Task to carry out
Pictures do not belong in the copy; quote every entry below exactly.

____ Extracted entries

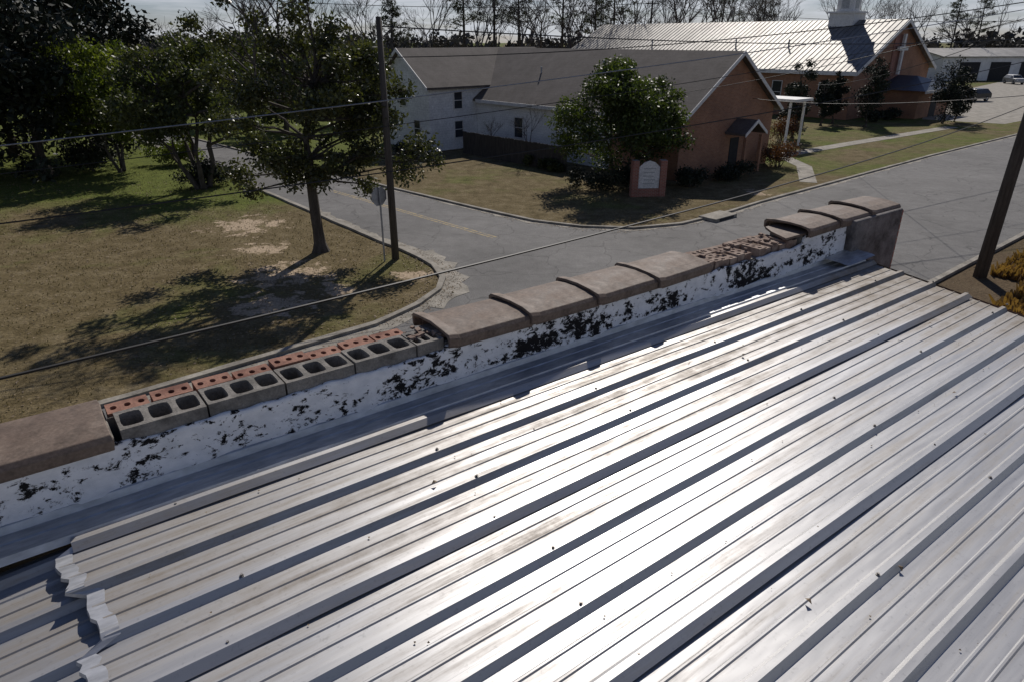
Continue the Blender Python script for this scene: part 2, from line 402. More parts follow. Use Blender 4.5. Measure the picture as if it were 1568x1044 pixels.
e = empty('storm_drain', (10.3,32.6,0), rad(41))
b = MB(); b.box(-.9,.9,-.1,.9,-.02,.16); b.obj('slab', M['concrete'], e, bevel=.02)
b = MB(); b.box(-.6,.6,-.115,-.1,.02,.13); b.obj('opening', M['dark'], e)

# ---------------------------------------------------------------- foreground building
ROT = rad(36.9)
BE = empty('commercial_building', (-.566, 4.06, 0), ROT)
ZT = 6.34
SE = 4.70   # eave / end of roof
PE = 5.50   # end of the corner pier
def zr(t): return 6.01-.05*(t-.3)
b = MB(); b.box(-7, SE-.14, -.30, .045, 0, 6.155); b.obj('street_wall', M['cmu'], BE)
b = MB(); b.box(SE-.35, SE-.16, -14, -.302, 0, 5.45); b.obj('end_wall', M['brick_end'], BE)
b = MB(); b.box(-7, SE-.4, -14, -13.8, 0, 5.2); b.obj('rear_wall', M['cmu'], BE)
b = MB(); b.box(SE-.138, PE, -.40, .05, 0, 6.39); b.obj('corner_pier', M['pier'], BE, bevel=.015)
b = MB(); b.box(PE+.003, PE+.03, -.39, .04, 0, 6.37); b.obj('pier_brick_face', M['brick_end'], BE)
for (a, c, zt) in [(-7,-1.83,6.31), (-.03,2.44,6.31), (3.80,SE-.142,6.37)]:
    b = MB(); b.box(a, c, -.298, .03, 6.157, zt); b.obj('parapet_core', M['cmu'], BE, bevel=.01)

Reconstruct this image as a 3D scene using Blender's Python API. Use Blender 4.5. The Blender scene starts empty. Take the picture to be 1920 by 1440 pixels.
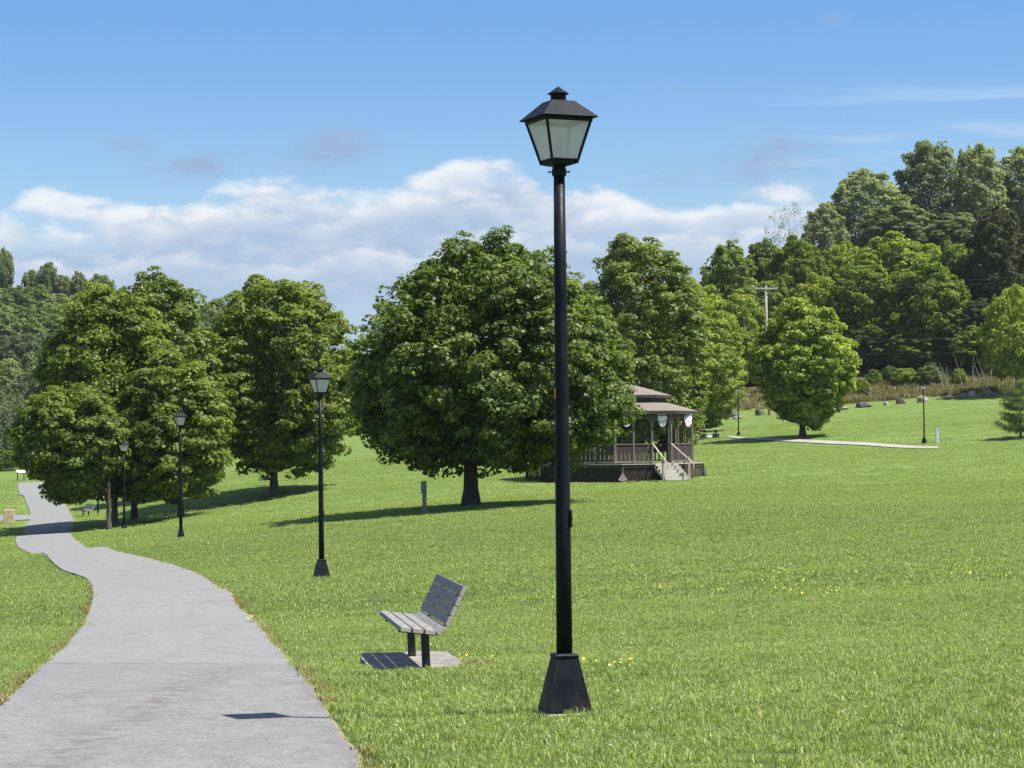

________

Response to the task
Continue the Blender Python script for this scene: part 2, from line 402. More parts follow. Use Blender 4.5. Measure the picture as if it were 1568x1044 pixels.
e = empty('storm_drain', (10.3,32.6,0), rad(41))
b = MB(); b.box(-.9,.9,-.1,.9,-.02,.16); b.obj('slab', M['concrete'], e, bevel=.02)
b = MB(); b.box(-.6,.6,-.115,-.1,.02,.13); b.obj('opening', M['dark'], e)

# ---------------------------------------------------------------- foreground building
ROT = rad(36.9)
BE = empty('commercial_building', (-.566, 4.06, 0), ROT)
ZT = 6.34
SE = 4.70   # eave / end of roof
PE = 5.50   # end of the corner pier
def zr(t): return 6.01-.05*(t-.3)
b = MB(); b.box(-7, SE-.14, -.30, .045, 0, 6.155); b.obj('street_wall', M['cmu'], BE)
b = MB(); b.box(SE-.35, SE-.16, -14, -.302, 0, 5.45); b.obj('end_wall', M['brick_end'], BE)
b = MB(); b.box(-7, SE-.4, -14, -13.8, 0, 5.2); b.obj('rear_wall', M['cmu'], BE)
b = MB(); b.box(SE-.138, PE, -.40, .05, 0, 6.39); b.obj('corner_pier', M['pier'], BE, bevel=.015)
b = MB(); b.box(PE+.003, PE+.03, -.39, .04, 0, 6.37); b.obj('pier_brick_face', M['brick_end'], BE)
for (a, c, zt) in [(-7,-1.83,6.31), (-.03,2.44,6.31), (3.80,SE-.142,6.37)]:
    b = MB(); b.box(a, c, -.298, .03, 6.157, zt); b.obj('parapet_core', M['cmu'], BE, bevel=.01)

Reconstruct this image as a 3D scene using Blender's Python API. Use Blender 4.5. The Blender scene starts empty. Take the picture to be 1920 by 1440 pixels.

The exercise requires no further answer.